◆ Task to complete ◆
Find the lines below that contain the string "runs". Copy each one.

◆ Recorded data ◆
- - -
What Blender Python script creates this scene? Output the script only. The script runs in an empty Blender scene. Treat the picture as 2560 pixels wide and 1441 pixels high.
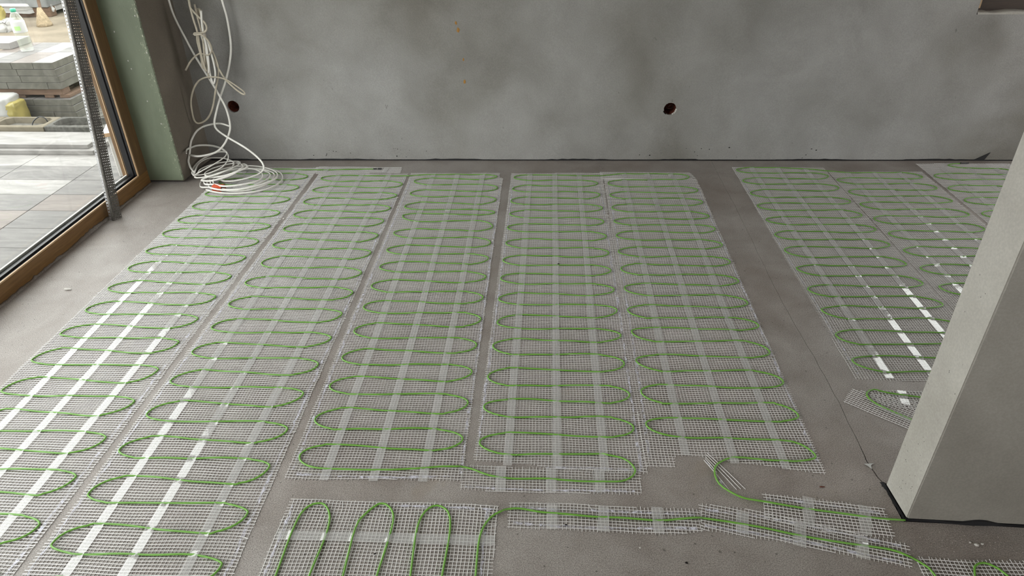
import bpy, bmesh, math, random
import numpy as np
from mathutils import Matrix, Vector

# ---------------------------------------------------------------- camera, sky, exposure
scene = bpy.context.scene
COL = scene.collection
cam_data = bpy.data.cameras.new('camera')
cam_data.sensor_width = 36.0
cam_data.sensor_fit = 'HORIZONTAL'
cam_data.lens = 1743.0 / 2560.0 * 36.0
cam_data.clip_start = 0.05
cam_data.clip_end = 200
cam = bpy.data.objects.new('camera', cam_data)
COL.objects.link(cam)
cam.matrix_world = Matrix([[0.998952, -0.015877, 0.042922, 0.0], [0.044863, 0.524943, -0.849954, 0.0],
                           [-0.009037, 0.850989, 0.525105, 1.512], [0, 0, 0, 1]])
scene.camera = cam

SKY = 5.7
world = bpy.data.worlds.new('overcast_sky')
scene.world = world
world.use_nodes = True
bg = world.node_tree.nodes['Background']
bg.inputs['Color'].default_value = (1.0, 0.985, 0.972, 1)
bg.inputs['Strength'].default_value = SKY

scene.view_settings.view_transform = 'Standard'
scene.view_settings.look = 'None'
scene.view_settings.exposure = 0.0
scene.view_settings.gamma = 1.0
scene.view_settings.use_curve_mapping = False
scene.cycles.use_denoising = True
scene.cycles.use_adaptive_sampling = True
scene.cycles.adaptive_threshold = 0.10
scene.cycles.adaptive_min_samples = 20
scene.cycles.max_bounces = 7
scene.cycles.diffuse_bounces = 3
scene.cycles.glossy_bounces = 3
scene.cycles.transparent_max_bounces = 14
scene.cycles.sample_clamp_indirect = 8.0
scene.cycles.caustics_reflective = False
scene.cycles.caustics_refractive = False


def portal(name, loc, rot, sx, sy):
    l = bpy.data.lights.new(name, 'AREA')
    l.shape = 'RECTANGLE'; l.size = sx; l.size_y = sy
    l.cycles.is_portal = True
    o = bpy.data.objects.new(name, l); COL.objects.link(o)
    o.location = loc; o.rotation_euler = rot
    return o


WIN_Y0, WIN_Y1, WIN_H = -2.3, 3.5, 2.1
portal('sky_portal_left', (-2.30, (WIN_Y0 + WIN_Y1) / 2, WIN_H / 2), (0, -math.pi / 2, 0), WIN_H, WIN_Y1 - WIN_Y0)
portal('sky_portal_back', (2.95, 4.15, 1.5), (-math.pi / 2, 0, 0), 1.4, 1.3)
portal('sky_portal_rear', (2.3, -3.19, 1.45), (math.pi / 2, 0, 0), 2.8, 1.5)

portal('sky_portal_right', (4.44, 2.35, 1.25), (0, math.pi / 2, 0), 2.1, 1.5)

# ---------------------------------------------------------------- measured data
TRACE = {  # measured floor outlines and cable runs, metres
 'strip_c4': [(-0.2269,1.4568),(-0.0555,1.4504),(0.2898,1.4567),(0.2863,1.3641),(-0.0411,1.3578),(-0.2189,1.3614)],
 'strip_low': [(-0.0807,1.3208),(0.1681,1.3188),(0.4404,1.3152),(0.4325,1.2436),(0.3607,1.2307),(0.1627,1.2309),(-0.0799,1.2372)],
 'strip_mid': [(0.439,1.3372),(0.599,1.3157),(0.9501,1.2218),(0.9301,1.1499),(0.8489,1.1688),(0.6249,1.2169),(0.4311,1.2474)],
 'strip_up': [(0.6213,1.3778),(0.7841,1.3611),(0.9366,1.3336),(0.9226,1.2355),(0.7684,1.2511),(0.6049,1.2891)],
 'mat_right': [(0.9514,1.1833),(1.292,1.1776),(1.2492,1.0167),(0.9383,1.0046)],
 'mat_front': [(-0.6867,1.3104),(-0.1098,1.3085),(-0.1211,1.0247),(-0.6939,1.0025)],
 'c5': [(0.3084,1.4683),(0.3926,1.4682),(0.4048,1.518),(0.5101,1.5169),(0.5245,1.5014),(0.8214,1.4575)],
 'scrap5': [(0.4965,1.5311),(0.531,1.5048),(0.5698,1.3874),(0.5267,1.3772)],
 'pieceA': [(1.0335,1.8411),(0.983,1.7754),(1.1489,1.6442),(1.2636,1.7773)],
 'pieceB': [(1.086,1.8388),(1.264,1.8348),(1.2206,1.7376),(1.0713,1.7707)],
 'cabA': [(1.3075,1.7905),(1.2246,1.8054),(1.1412,1.8215),(1.1018,1.8361),(1.0726,1.8191),(1.0677,1.7901),(1.0929,1.751),(1.1545,1.6993),(1.2078,1.6551)],
 'c3end': [(-0.602,1.4228),(-0.5055,1.4224),(-0.3459,1.4336),(-0.2772,1.4455),(-0.2282,1.4473)],
 'c4start': [(-0.2282,1.4473),(-0.1943,1.436),(-0.1229,1.4095),(0.0271,1.4063),(0.1823,1.4019),(0.2449,1.4103),(0.2772,1.4469),(0.2524,1.4908),(0.1895,1.5106),(0.027,1.5048),(-0.1248,1.4949)],
 'c5end': [(0.3804,1.5961),(0.4641,1.5894),(0.6966,1.5886),(0.7802,1.5738),(0.8131,1.523),(0.7585,1.5012),(0.7064,1.5031),(0.5936,1.5093),(0.5563,1.5052),(0.5186,1.4837),(0.5045,1.4564),(0.5038,1.4218),(0.5166,1.3936),(0.5594,1.3599),(0.6134,1.347),(0.7391,1.3249),(0.8627,1.306),(0.9737,1.2963)],
 'low': [(-0.1498,0.962),(-0.1524,1.088),(-0.1512,1.2026),(-0.1285,1.2633),(-0.0917,1.2927),(-0.0502,1.299),(0.0276,1.2856),(0.1742,1.2783),(0.3047,1.273),(0.4325,1.284),(0.5208,1.2728),(0.6591,1.2419),(0.7938,1.2159),(0.8947,1.2026),(0.9376,1.181),(0.962,1.1574),(0.9727,1.1323),(0.9849,1.0263)],
 'loopR': [(1.0311,1.0281),(1.0723,1.1361),(1.0871,1.1622),(1.1105,1.1712),(1.1312,1.1618),(1.1478,1.139),(1.1818,1.0544)],
 'U1': [(-0.6525,0.9423),(-0.6478,1.069),(-0.6479,1.1905),(-0.6427,1.2589),(-0.6271,1.288),(-0.6069,1.2971),(-0.5853,1.2909),(-0.5628,1.2549),(-0.5557,1.1939),(-0.5634,1.0722),(-0.5639,0.9458)],
 'U2': [(-0.4772,0.9492),(-0.4805,1.0754),(-0.4829,1.2177),(-0.4672,1.2654),(-0.4438,1.2962),(-0.4269,1.3026),(-0.4063,1.2901),(-0.3894,1.2573),(-0.388,1.1968),(-0.3963,1.0786),(-0.4027,0.9521)],
 'U3': [(-0.3077,0.9558),(-0.3136,1.0818),(-0.3197,1.2028),(-0.3142,1.2601),(-0.298,1.2905),(-0.2767,1.3006),(-0.2529,1.2901),(-0.2375,1.263),(-0.2317,1.2027),(-0.235,1.0848),(-0.2362,0.9586)],
 'c1start': [(-0.9201,3.7112),(-0.9707,3.71),(-1.1188,3.7007),(-1.2913,3.6878),(-1.4253,3.6938),(-1.6105,3.7034)],
 'c23': [(-1.1196,3.6124),(-0.9155,3.6113),(-0.7538,3.6151),(-0.6554,3.6347),(-0.5141,3.6408),(-0.3567,3.6427)],
 'c45': [(-0.0655,3.6448),(0.2304,3.6396),(0.3136,3.6387),(0.3802,3.6597),(0.4478,3.6705),(0.6258,3.6757),(0.7364,3.6754)],
 'c67': [(1.1804,3.7825),(1.3102,3.7824),(1.4686,3.7681),(1.6184,3.7333),(1.6939,3.7176),(1.8237,3.7206),(1.9884,3.7243)],
 'c5strip': [(0.3163,3.7036),(0.8127,3.7091),(0.8375,3.6237),(0.3161,3.5946)],
 'c1strip': [(-1.3169,3.7448),(-0.8164,3.7498),(-0.8116,3.6602),(-1.2878,3.6434)],
 'crack': [(0.9934,2.9053),(0.9554,2.4021),(0.9649,2.0155),(0.9665,1.8165),(0.9608,1.5692),(0.9574,1.5202),(0.961,1.4702),(0.9699,1.4358)],
 'tapes_low': [(0.0359,1.3167),(0.0356,1.2338),(0.1765,1.3136),(0.1711,1.2312),(0.3222,1.3177),(0.317,1.2303)],
 'tapes_mid': [(0.5495,1.3098),(0.5327,1.2372),(0.6945,1.2793),(0.6714,1.2027),(0.8411,1.24),(0.8188,1.1723)],
 'tapes_up': [(0.743,1.3681),(0.7144,1.2696),(0.8849,1.3427),(0.8518,1.2466)],
 'tapes_c4s': [(-0.1116,1.4531),(-0.1082,1.3567),(0.034,1.4489),(0.0338,1.3591),(0.173,1.4524),(0.1709,1.3641)],
 'tape_front': [(-0.6779,1.1891),(-0.1141,1.1927)],
 'chips': [(0.9541,1.4963),(0.7942,1.4088),(1.1223,1.2258),(1.1394,1.2302),(1.1114,1.234),(0.0739,1.2495),(0.07,2.6477),(-0.4159,1.1408),(0.3734,1.1448),(-1.2815,3.0633),(-0.2313,2.8595),(0.2622,1.1859),(-1.9686,2.3773),(-1.9646,2.7835),(-1.8077,2.2753)],
}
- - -
◆ Task solution ◆
What Blender Python script creates this scene? Output the script only. The script runs in an empty Blender scene. Treat the picture as 2560 pixels wide and 1441 pixels high.
TRACE = {  # measured floor outlines and cable runs, metres